暦年課税制度について学ぼう!相続税対策しっかりできてますか?
相続税対策として、相続開始時点での相続財産の価額をできるだけ低くしたほうがよいことは当然ですが、そのために有効な方法が生前贈与です。
しかし、生前贈与には、贈与税の負担という大きな問題があります。
そこで、今回は、生前贈与に対して課される贈与税の課税方式の1つである暦年課税制度について解説します。
暦年課税制度とは
暦年課税制度とは、通常の贈与税の課税方式のことで、1年間に行われた贈与に係る贈与財産の評価額から110万円の基礎控除額を差し引き、その残額に対してその価額に応じて10%から55%までの8段階の贈与税率を乗じ、贈与税額を計算するというものです。

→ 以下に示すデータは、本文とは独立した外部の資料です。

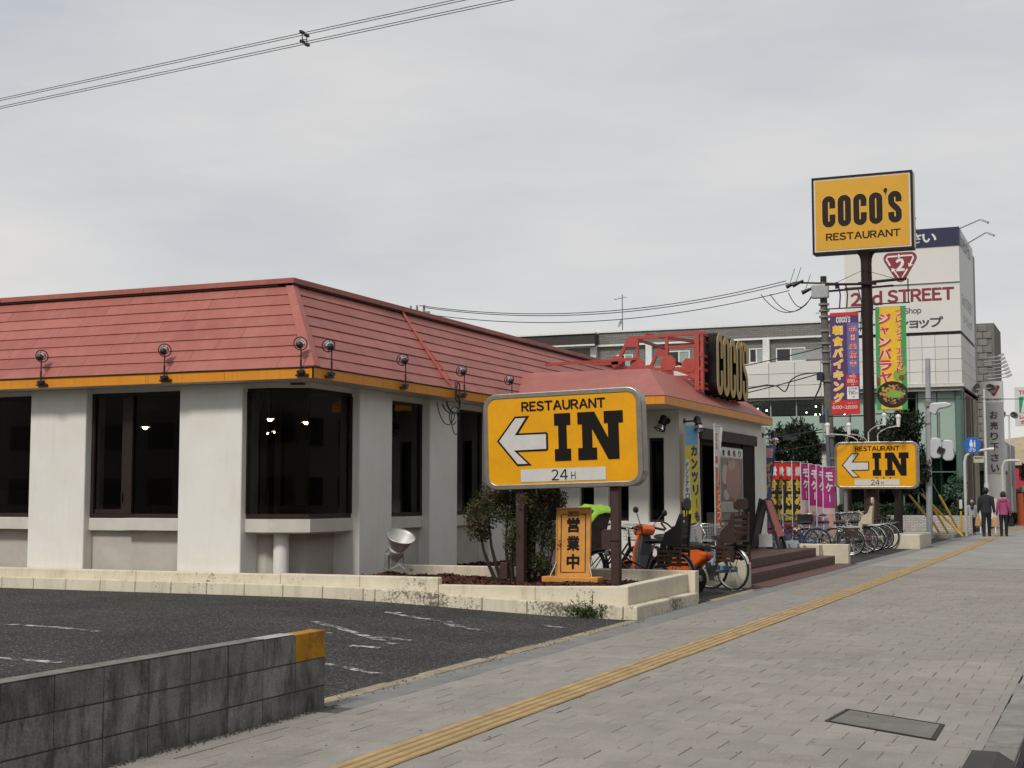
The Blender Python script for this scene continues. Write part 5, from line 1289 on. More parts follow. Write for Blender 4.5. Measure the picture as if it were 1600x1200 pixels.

例えば、AからAの弟であるBに対して1年間に3,000万円の現金を贈与した場合には、その贈与に係る贈与税額は(3,000万円−110万円)×50%−250万=1,195万円となりますが、このような計算で税額を決定し課税を行うのが暦年課税制度です。
なお、贈与税は受贈者が支払いますから、この例で税務署に贈与税を納めるのは贈与財産の受け手であるBとなります。そして、贈与税の申告は、贈与があった年の翌年の2月15日頃から3月15日頃の申告期間に行わなくてはなりません。
相続時精算課税制度とは
生前贈与の際に課税される贈与税の課税制度には、暦年課税制度のほかに、相続時精算課税制度というものもあります。
これは、60歳以上の方が、20歳以上の推定相続人又は孫に対して贈与を行う場合に、贈与財産の価額を2,500万円までは非課税、2,500万円超の部分については一律20%の贈与税を課すという制度です。
しかし、この制度を利用して生前贈与を行った場合には、贈与者に相続が開始した場合には、この制度を利用して生前贈与を行った財産の価額は、相続税の課税対象財産に含まれることになります。
その一方、それによって計算された相続税額から、生前贈与時に支払った贈与税額があれば、それを税額控除することができます。
例えば、60歳以上のCが、20歳以上のCの子Dに対して3,000万円の現金を贈与した場合で、相続税精算課税制度を利用したとすると、生前贈与時に支払う贈与税額は、(3,000万円−2,500万円)×20%=100万円となります。
相続時精算課税制度を利用する場合には、贈与を行った年の翌年の贈与税の確定申告期限までに、贈与税の申告書に「相続時精算課税選択申出書」を添えて、税務署に提出しなくてはなりません。
なお、一度、この選択申出書を提出すると、以後は、暦年課税制度を利用することはできなくなります。
暦年贈与と相続税対策
例えば、毎年110万円ずつ10年間贈与を繰り返すと、1,100万円の贈与を非課税で贈与できます。
また、毎年200万円ずつ10年間贈与を繰り返すと、年間9万円、10年間で90万円の贈与税の支払いで2,000万円の贈与財産を贈与できます。
暦年贈与利用した相続税対策は、贈与税の基礎控除額110万円以内か、それを僅かに上回る水準の贈与を毎年繰り返すことで、将来の相続財産を減らし、将来支払うべき相続税額を引き下げることで行います。
なお、相続税の計算の際に、相続開始前3年以内に、相続人が被相続人から暦年贈与によって受けた贈与財産の価額は、相続税の課税価額に含めなくてはなりません。
その一方で、その贈与について納税した贈与税がある場合には、その価額を計算された相続税額から税額控除することができます。